* WRITTEN TASK
Make an exact copy of the records, dropping all pictures.

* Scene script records
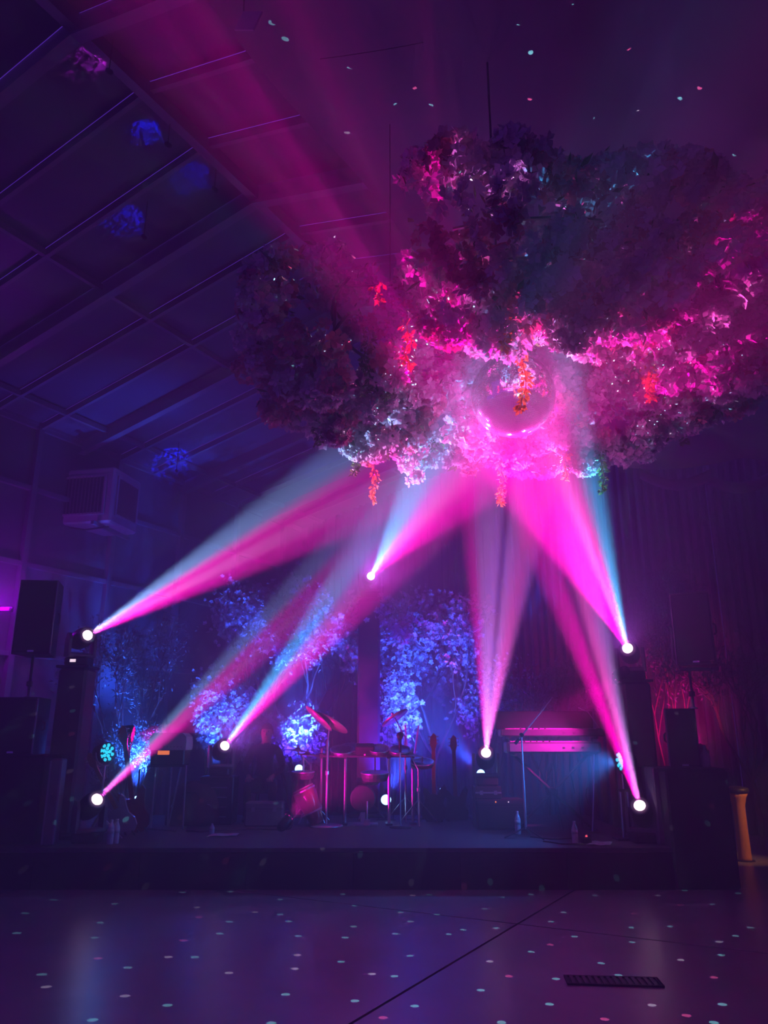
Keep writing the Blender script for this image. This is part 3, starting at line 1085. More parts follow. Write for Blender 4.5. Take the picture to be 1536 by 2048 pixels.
nt.links.new(sp.outputs[0], cr.inputs[0])
nt.links.new(cr.outputs[0], em.inputs[0])
ml = n.new('ShaderNodeMath')
ml.operation = 'MULTIPLY'
nt.links.new(lt.outputs[0], ml.inputs[0])
ml.inputs[1].default_value = 1.0
nt.links.new(ml.outputs[0], em.inputs[1])

# ------------------------------------------------------------------ evaporative cooler on the left wall
ca = at(101, 937, 12.0)
cb = at(236, 938, 12.0)
cw = (cb - ca).length * 1.02
chh = (at(101, 937, 12.0) - at(99, 1046, 12.0)).length
cyaw = math.radians(-12)
cooler = thing('evaporative_cooler', ((ca + cb) / 2 - Vector((0, 0, chh)), ) [0], 'boxy wall-mounted cooler with louvred faces high on the left', 'cooler', rz=cyaw)
cdp = 0.85
MB().cbox((0, cdp / 2, chh / 2), (cw, cdp, chh), 0.03).build('cabinet', 'cooler', cooler)


def grille(x, y, yaw, gw, gh):
    g = MB()
    t = 0.035
    g.box((0, 0, gh / 2), (gw + t, 0.03, t)).box((0, 0, -gh / 2), (gw + t, 0.03, t)).box((gw / 2, 0, 0), (t, 0.03, gh)).box((-gw / 2, 0, 0), (t, 0.03, gh))
    fo = g.build('louvre_frame', 'cooler', cooler, loc=(x, y, chh / 2), rot=(0, 0, yaw))
    MB().box((0, 0.004, 0), (gw, 0.006, gh)).build('backing', 'joint', fo)
    sm_ = MB().box((0, 0, 0), (0.014, 0.024, gh)).mesh('louvre', 'cooler_slat')
    ns = 13
    copies(sm_, 'louvre', fo, [Matrix.Translation((-gw / 2 + gw * (i + .5) / ns, -0.006, 0)) @ Matrix.Rotation(0.5, 4, 'Z') for i in range(ns)])


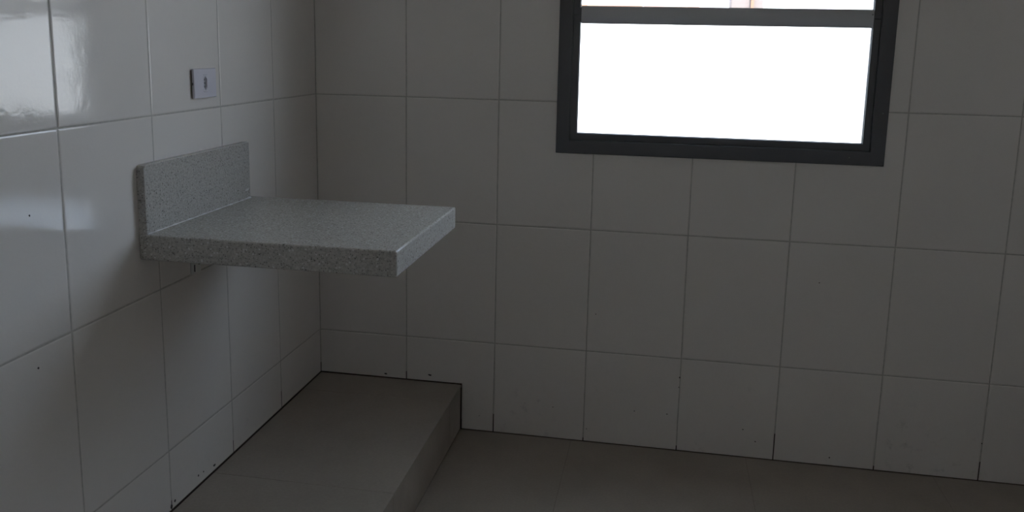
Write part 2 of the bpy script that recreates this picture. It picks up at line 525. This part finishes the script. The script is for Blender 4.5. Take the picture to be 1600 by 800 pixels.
for z in (.0095, -.0095, 0):
    bm = bmesh.new()
    bmesh.ops.create_cone(bm, cap_ends=True, segments=12, radius1=.0026, radius2=.0026, depth=.0006,
                          matrix=Matrix.Translation((.0065, .002 if z == 0 else 0, z)) @ Matrix.Rotation(math.pi/2, 4, 'Y'))
    ob('pin_hole', bm, DARKP, parent=mod)

# ------------------------------------------------------------------ dirt specks on the tiles
def specks(parent, pts, to_w):
    bm = bmesh.new()
    for a, b, r, e in pts:
        m_ = 9; vs_ = []
        for k in range(m_):
            an = 2*math.pi*k/m_; rr = r*random.uniform(.7, 1.25)
            vs_.append((a + rr*math.cos(an)*e, b + rr*math.sin(an)))
        top = [bm.verts.new(to_w(x, y, .0006)) for x, y in vs_]; bot = [bm.verts.new(to_w(x, y, -.0004)) for x, y in vs_]
        bm.faces.new(top)
        for k in range(m_): bm.faces.new((top[k], top[k-1], bot[k-1], bot[k]))
    return ob('dirt_specks', bm, MARK, parent=parent, kind='stuff')
specks(wl, [(1.444, 1.067, .0022, 1), (1.452, .748, .0024, 1), (.79, .195, .004, 1.6), (.85, .2055, .0025, 1), (.877, .208, .003, 1), (1.013, .19, .006, .8), (.995, .197, .004, 1)],
       lambda a, b, c: Vector((c, -a, b)))
specks(wb, [(.2584, .1915, .003, 2.2), (.4304, .2023, .003, 2.4), (.895, .1216, .002, 1), (1.189, .136, .0018, 1.4), (1.3045, .1356, .0015, 2), (1.342, .2764, .0034, .7), (1.341, .24, .002, .8),
            (1.6146, .064, .0024, 1), (1.038, .486, .0018, 1), (1.8667, .0315, .0026, 1), (1.784, .654, .002, 1), (2.347, .136, .0022, 1), (1.57, .105, .0018, 1.6), (.62, .06, .0015, 1), (1.02, .05, .0016, 1)],
       lambda a, b, c: Vector((a, -c, b)))

# ------------------------------------------------------------------ outdoors
def concrete(name, c1, c2):
    m, n, l, b = mat(name, c1, .85)
    g = n.new('ShaderNodeNewGeometry')
    l.new(ramp(n, l, noise(n, l, g.outputs['Position'], 2.5, 5, .6), [(.3, c1), (.7, c2)]), b.inputs['Base Color'])
    return m
ob('ground', B(-30, 30, .17, 40, -.35, -.15), concrete('pale_paving', (.56, .55, .53), (.64, .63, .61)), kind='structure')
house = empty('neighbour_house', (9, 14, -.15), label='long pale house facade standing beyond the outdoor boundary wall', cat='house')
hi = -Vector(house.location)
HW = concrete('white_render', (.72, .71, .69), (.78, .77, .75))
BR = mat('brown_clay', (.22, .11, .065), .6)[0]
PK = mat('faded_paint', (.17, .135, .12), .8)[0]
def hob(name, bm, m):
    o = ob(name, bm, m, parent=house); o.location = hi; return o
hob('wall', B(-12, 30, 14, 14.4, -.15, 3.2), HW)
hob('roof', B(-12.4, 30.4, 13.5, 18, 3.2, 3.35), HW)
# rendered boundary wall with a dark coping; only its crest shows over the transom
bw = empty('boundary_wall', (9, 5.1, -.15), label='outdoor boundary wall with brown coping and post seen above the window transom', cat='wall')
bi = -Vector(bw.location)
def bob(name, bm, m):
    o = ob(name, bm, m, parent=bw); o.location = bi; return o
bob('wall', B(-12, 30, 5.0, 5.18, -.15, 1.755), HW)
TOPZ = 1.788
for k in range(84):
    x = -12 + k*.5
    if abs(x-1.1) < 1.2 and x > .9+.75: continue
    bob('coping', B(x+.004, x+.496, 4.96, 5.22, 1.7555, TOPZ-.004*(k % 3) if x < 1.5 else 1.765, bev=.004, seg=1), BR)
bob('post', B(1.76, 2.04, 4.98, 5.2, 1.756, 2.30, bev=.01, seg=1), PK)
bob('post', B(1.93, 1.955, 4.955, 4.979, 1.767, 2.30), BR)
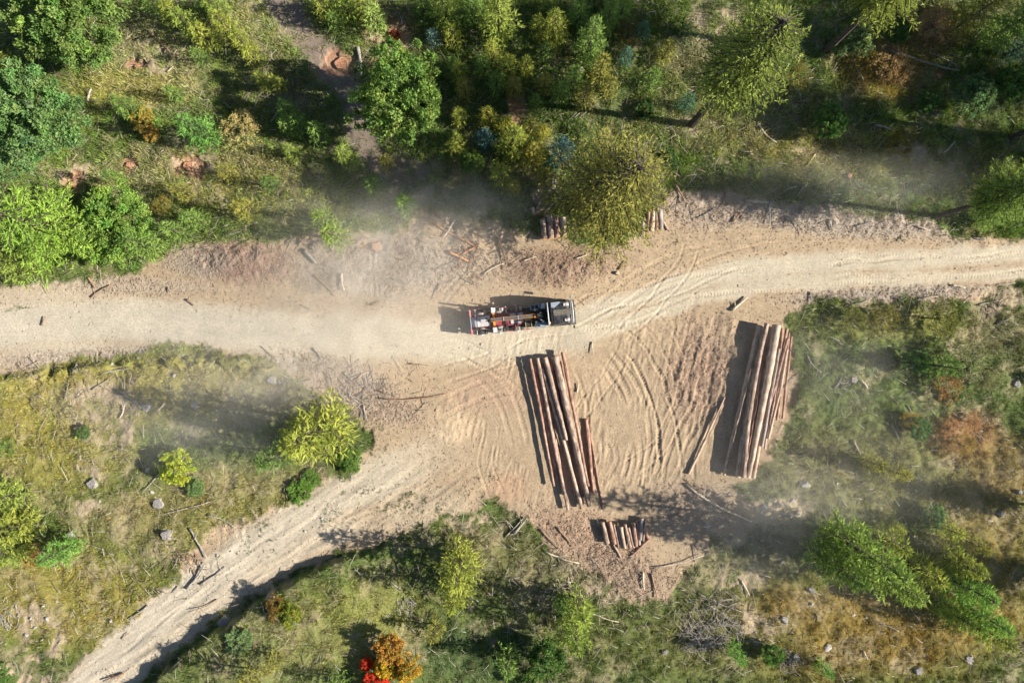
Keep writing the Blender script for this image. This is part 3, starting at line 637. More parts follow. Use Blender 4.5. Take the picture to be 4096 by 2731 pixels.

* TASK ANSWER
Keep writing the Blender script for this image. This is part 3, starting at line 1085. More parts follow. Write for Blender 4.5. Take the picture to be 1536 by 2048 pixels.
nt.links.new(sp.outputs[0], cr.inputs[0])
nt.links.new(cr.outputs[0], em.inputs[0])
ml = n.new('ShaderNodeMath')
ml.operation = 'MULTIPLY'
nt.links.new(lt.outputs[0], ml.inputs[0])
ml.inputs[1].default_value = 1.0
nt.links.new(ml.outputs[0], em.inputs[1])

# ------------------------------------------------------------------ evaporative cooler on the left wall
ca = at(101, 937, 12.0)
cb = at(236, 938, 12.0)
cw = (cb - ca).length * 1.02
chh = (at(101, 937, 12.0) - at(99, 1046, 12.0)).length
cyaw = math.radians(-12)
cooler = thing('evaporative_cooler', ((ca + cb) / 2 - Vector((0, 0, chh)), ) [0], 'boxy wall-mounted cooler with louvred faces high on the left', 'cooler', rz=cyaw)
cdp = 0.85
MB().cbox((0, cdp / 2, chh / 2), (cw, cdp, chh), 0.03).build('cabinet', 'cooler', cooler)


def grille(x, y, yaw, gw, gh):
    g = MB()
    t = 0.035
    g.box((0, 0, gh / 2), (gw + t, 0.03, t)).box((0, 0, -gh / 2), (gw + t, 0.03, t)).box((gw / 2, 0, 0), (t, 0.03, gh)).box((-gw / 2, 0, 0), (t, 0.03, gh))
    fo = g.build('louvre_frame', 'cooler', cooler, loc=(x, y, chh / 2), rot=(0, 0, yaw))
    MB().box((0, 0.004, 0), (gw, 0.006, gh)).build('backing', 'joint', fo)
    sm_ = MB().box((0, 0, 0), (0.014, 0.024, gh)).mesh('louvre', 'cooler_slat')
    ns = 13
    copies(sm_, 'louvre', fo, [Matrix.Translation((-gw / 2 + gw * (i + .5) / ns, -0.006, 0)) @ Matrix.Rotation(0.5, 4, 'Z') for i in range(ns)])


Write part 2 of the bpy script that recreates this picture. It picks up at line 525. This part finishes the script. The script is for Blender 4.5. Take the picture to be 1600 by 800 pixels.
for z in (.0095, -.0095, 0):
    bm = bmesh.new()
    bmesh.ops.create_cone(bm, cap_ends=True, segments=12, radius1=.0026, radius2=.0026, depth=.0006,
                          matrix=Matrix.Translation((.0065, .002 if z == 0 else 0, z)) @ Matrix.Rotation(math.pi/2, 4, 'Y'))
    ob('pin_hole', bm, DARKP, parent=mod)

# ------------------------------------------------------------------ dirt specks on the tiles
def specks(parent, pts, to_w):
    bm = bmesh.new()
    for a, b, r, e in pts:
        m_ = 9; vs_ = []
        for k in range(m_):
            an = 2*math.pi*k/m_; rr = r*random.uniform(.7, 1.25)
            vs_.append((a + rr*math.cos(an)*e, b + rr*math.sin(an)))
        top = [bm.verts.new(to_w(x, y, .0006)) for x, y in vs_]; bot = [bm.verts.new(to_w(x, y, -.0004)) for x, y in vs_]
        bm.faces.new(top)
        for k in range(m_): bm.faces.new((top[k], top[k-1], bot[k-1], bot[k]))
    return ob('dirt_specks', bm, MARK, parent=parent, kind='stuff')
specks(wl, [(1.444, 1.067, .0022, 1), (1.452, .748, .0024, 1), (.79, .195, .004, 1.6), (.85, .2055, .0025, 1), (.877, .208, .003, 1), (1.013, .19, .006, .8), (.995, .197, .004, 1)],
       lambda a, b, c: Vector((c, -a, b)))
specks(wb, [(.2584, .1915, .003, 2.2), (.4304, .2023, .003, 2.4), (.895, .1216, .002, 1), (1.189, .136, .0018, 1.4), (1.3045, .1356, .0015, 2), (1.342, .2764, .0034, .7), (1.341, .24, .002, .8),
            (1.6146, .064, .0024, 1), (1.038, .486, .0018, 1), (1.8667, .0315, .0026, 1), (1.784, .654, .002, 1), (2.347, .136, .0022, 1), (1.57, .105, .0018, 1.6), (.62, .06, .0015, 1), (1.02, .05, .0016, 1)],
       lambda a, b, c: Vector((a, -c, b)))

# ------------------------------------------------------------------ outdoors
def concrete(name, c1, c2):
    m, n, l, b = mat(name, c1, .85)
    g = n.new('ShaderNodeNewGeometry')
    l.new(ramp(n, l, noise(n, l, g.outputs['Position'], 2.5, 5, .6), [(.3, c1), (.7, c2)]), b.inputs['Base Color'])
    return m
ob('ground', B(-30, 30, .17, 40, -.35, -.15), concrete('pale_paving', (.56, .55, .53), (.64, .63, .61)), kind='structure')
house = empty('neighbour_house', (9, 14, -.15), label='long pale house facade standing beyond the outdoor boundary wall', cat='house')
hi = -Vector(house.location)
HW = concrete('white_render', (.72, .71, .69), (.78, .77, .75))
BR = mat('brown_clay', (.22, .11, .065), .6)[0]
PK = mat('faded_paint', (.17, .135, .12), .8)[0]
def hob(name, bm, m):
    o = ob(name, bm, m, parent=house); o.location = hi; return o
hob('wall', B(-12, 30, 14, 14.4, -.15, 3.2), HW)
hob('roof', B(-12.4, 30.4, 13.5, 18, 3.2, 3.35), HW)
# rendered boundary wall with a dark coping; only its crest shows over the transom
bw = empty('boundary_wall', (9, 5.1, -.15), label='outdoor boundary wall with brown coping and post seen above the window transom', cat='wall')
bi = -Vector(bw.location)
def bob(name, bm, m):
    o = ob(name, bm, m, parent=bw); o.location = bi; return o
bob('wall', B(-12, 30, 5.0, 5.18, -.15, 1.755), HW)
TOPZ = 1.788
for k in range(84):
    x = -12 + k*.5
    if abs(x-1.1) < 1.2 and x > .9+.75: continue
    bob('coping', B(x+.004, x+.496, 4.96, 5.22, 1.7555, TOPZ-.004*(k % 3) if x < 1.5 else 1.765, bev=.004, seg=1), BR)
bob('post', B(1.76, 2.04, 4.98, 5.2, 1.756, 2.30, bev=.01, seg=1), PK)
bob('post', B(1.93, 1.955, 4.955, 4.979, 1.767, 2.30), BR)
Keep writing the Blender script for this image. This is part 3, starting at line 637. More parts follow. Use Blender 4.5. Take the picture to be 4096 by 2731 pixels.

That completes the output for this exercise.